普通の観察会とは違い、JR大阪難波駅という街のど真ん中で行事は開始しました。
道頓堀川沿いを歩くと、川の中に橋脚のみが残されたところがあります。これは地盤沈下のため橋の高さが低くなって、橋が架け替えられた名残です。
木津川にかかる大正橋のたもとには「大地震両川口津浪記石碑」が建っています。これは江戸時代の安政地震による津波被害を後世に伝えようと、150年以上前に建てられた石碑です。大阪も大きな津波が襲われることがこの石碑から読み取れます。
アーチ状の木津川水門は、大阪を高潮被害から守っています。実際に、昨年の台風21号で高潮が発生しましたが、この水門のおかげで広く浸水することはまぬがれました。
コースの何カ所かで水防碑が見られました。水防碑の背面に、なぜこの場所に水防碑があるのかが書かれています。みなさんの家の周りにもこのような碑はないでしょうか。あればぜひ裏面を見てください。

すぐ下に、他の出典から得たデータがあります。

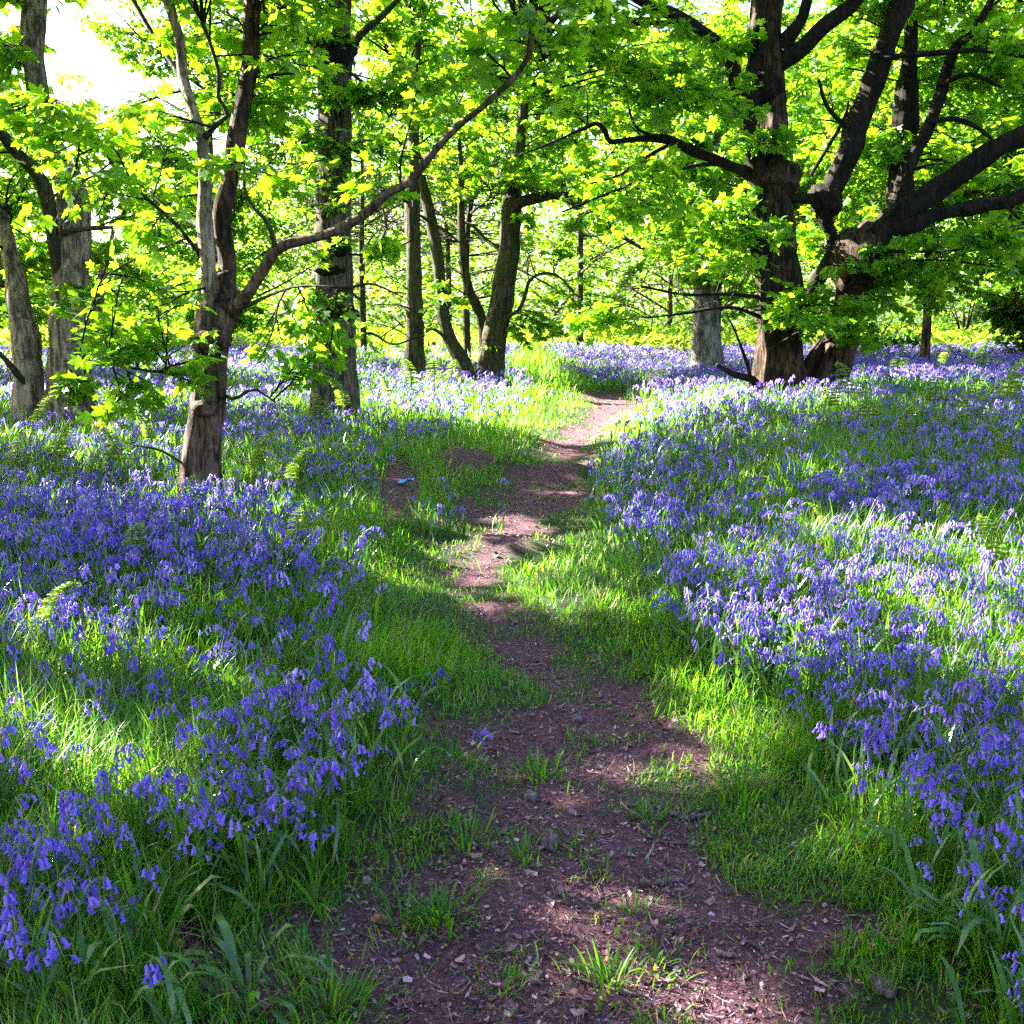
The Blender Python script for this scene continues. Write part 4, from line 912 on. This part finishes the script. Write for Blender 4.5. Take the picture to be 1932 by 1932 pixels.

デルタ地帯にできた都市である大阪は、今でも渡し船が残っています。この船は「道路」の扱いなので、乗船が無料です。ほんの数分の乗船ですが、水の都・大阪の一端が感じられる風景です。
大阪が地盤沈下や高潮にどのように対策をしてきたか、そしてそれはがもともとデルタ地帯にできたという立地や都市の発展との関係していることがよく分かる観察会でした。